A página foi virada. E António Costa tem estado à altura do lugar que ocupa. Movendo-se num caminho de pedras e escarpas; gerindo um equilíbrio instável entre poderes contraditórios com quem precisa de estabelecer compromissos; pressionado pela opinião de comentadores que defendem a capitulação da sua vontade às imposições dos credores e de Bruxelas e atacado por um Presidente da República desejoso de provar que a sua palavra deveria ter sido seguida, o primeiro-ministro tem provado ser um político à antiga. Assume as decisões, é implacável na execução da estratégia e prepara-se para sair vitorioso de uma violenta negociação em que, mais uma vez, foi dado como politicamente condenado.
António Costa defende a ideia de que a economia (e tudo o resto) está subordinada à política e às opções dos atores políticos. Traçado o dogma, ao arrepio da tendência dominante em Portugal e na Europa, fez por levá-lo à prática: ministros falam com os políticos que hierarquicamente estão ao seu nível, técnicos da Comissão Europeia ou do FMI reúnem com técnicos das Finanças ou diretores gerais, pedidos privados a ministérios têm de ser reportados ao gabinete do primeiro-ministro e por aí adiante.
A escolha de Mário Centeno é baseada nesse pressuposto. Nas últimas duas décadas, os líderes de governo escolheram genericamente ministros das Finanças a quem ofereceram o seu lado direito. Optaram por figuras fortes, académicos conceituados ou com fortes ligações a organizações europeias de referência. Numa frase, com peso suficiente para estarem na primeira linha e serem respeitados nos lugares onde realmente se decide o futuro do país.
Existia um problema essencial: vários primeiros-ministros ficaram reféns do ministro das Finanças e, em consequência, o país deixou de ser comandado por políticos e passou a sê-lo por burocratas para quem a maioria dos assuntos se reduz a balancetes aritméticos. Mário Centeno representa no enredo de Costa um papel secundário.
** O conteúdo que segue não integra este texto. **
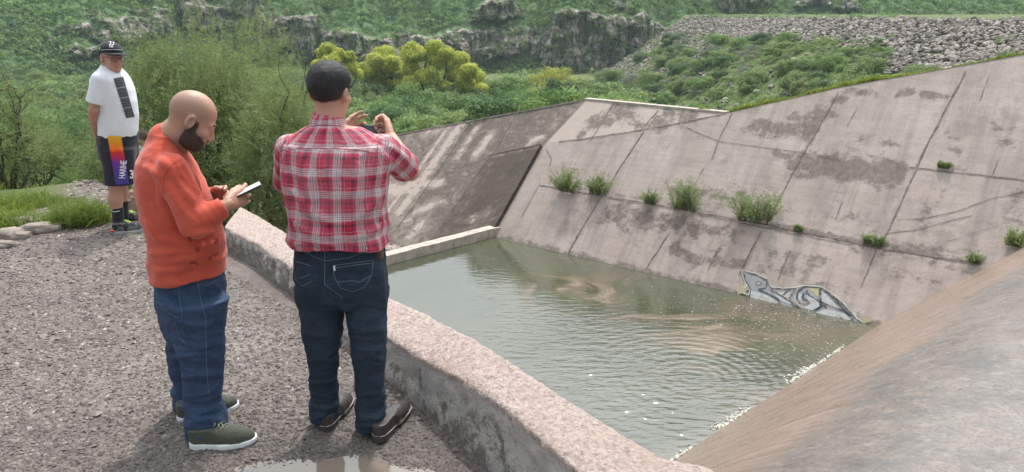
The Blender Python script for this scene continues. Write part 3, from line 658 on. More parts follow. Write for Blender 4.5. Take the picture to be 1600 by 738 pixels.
inside = ((GX-NL0[0])*NN[0]+(GY-NL0[1])*NN[1] > -.3) & ((GX-S0[0])*mS[0]+(GY-S0[1])*mS[1] < 1.2) & ((GX-sb[0])*mS[0]+(GY-sb[1])*mS[1] > -.12) & (((GX-A[0])*nW[0]+(GY-A[1])*nW[1]) > -.9)
Fw = grid_faces(*GX.shape); okf = inside.ravel()[Fw].all(1)
tag(mesh_np('water', np.stack([GX, GY, np.full_like(GX, WZ)], -1).reshape(-1, 3), Fw[okf], b.m, True,
    attrs={'scum': ('POINT', sc_.ravel()), 'mud': ('POINT', (1-fill).ravel()), 'ring': ('POINT', ringe.ravel()), 'wavy': ('POINT', wavy.ravel())}), kind='structure')
# foam specks and floating bits
fx, fy, fs = [], [], []
def scat_px(cx, cy, rx, ry, n, s0, s1):
    for _ in range(n):
        p = at_z(cx+rng.normal()*rx, cy+rng.normal()*ry, WZ); fx.append(p[0]); fy.append(p[1]); fs.append(rng.uniform(s0, s1)**1)
for a_ in [(1180, 485, 70, 16, 420, .008, .028), (1240, 510, 60, 14, 300, .008, .03), (1080, 470, 60, 12, 160, .008, .02), (980, 440, 70, 14, 90, .006, .016), (1270, 545, 40, 12, 140, .008, .03), (1020, 620, 60, 50, 40, .006, .018), (900, 560, 90, 60, 16, .006, .015), (880, 400, 60, 10, 30, .01, .02)]: scat_px(*a_)
fx, fy, fs = map(np.array, (fx, fy, fs))
ok = ((fx-S0[0])*mS[0]+(fy-S0[1])*mS[1] < -.05) & (((fx-A[0])*nW[0]+(fy-A[1])*nW[1]) > .05)
V1, F1, r1 = scatter(OCT, np.stack([fx, fy, np.full(len(fx), WZ+.004)], -1)[ok], fs[ok]*.7, .5, .25)
# broken foam line where the sheet of water meets the pool
ft = rng.uniform(-6, 5.9, 2600); spread = np.abs(rng.normal(0, .07, 2600))*(.35+1.1*np.clip(fbm(P3(ft*.8, 2.2), 3, 81)+.3, 0, 1)); dens = np.clip(.15+fbm(P3(ft*1.3, 5.), 3, 82)*1.6+.9*np.exp(-((ft-.9)/1.5)**2), 0, 1)
kp = rng.uniform(0, 1, 2600) < dens
P_ = S0+eS*ft[kp][:, None]-mS*spread[kp][:, None]; P_[:, 2] = WZ+.006
V2, F2_, r2 = scatter(OCT, P_, rng.uniform(.012, .035, kp.sum()), .5, .35)
tag(mesh_np('foam', np.vstack([V1, V2]), np.vstack([F1, F2_+len(V1)]), simple('foam', (.50, .48, .43), .8, .15), True), kind='stuff', label='white foam flecks drifting on the brown water below the weir', cat='foam')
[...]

Essa perversão, combatida na teoria por analistas e comentadores (quantas vezes ouvimos o argumento de que faltam políticos a sério?), é paradoxalmente defendida por eles. A discussão sobre a aprovação do Orçamento de Estado tem sido acompanhada de um generalizado ataque ao governo e às suas opções, como se existisse uma vontade das elites com acesso à opinião de que tudo corra mal a Costa; contam-se pelos dedos de uma mão (e sobram dedos) opinadores que ofereçam o benefício da dúvida ao primeiro-ministro.
A constatação de facto, e sem juízos de valor, é que deixaram de existir em Portugal órgãos de comunicação com uma linha editorial mais à esquerda. Ao contrário do que sucede em Espanha, França, Alemanha, Itália, Inglaterra ou Estados Unidos, o pensamento ideológico mais à esquerda não está representado e isso não deixa de ser uma perversidade e um risco para a própria democracia. Pela ausência de pluralismo e pela dificuldade de sobrevivência de jornais de referência que são excessivamente parecidos e redundantes.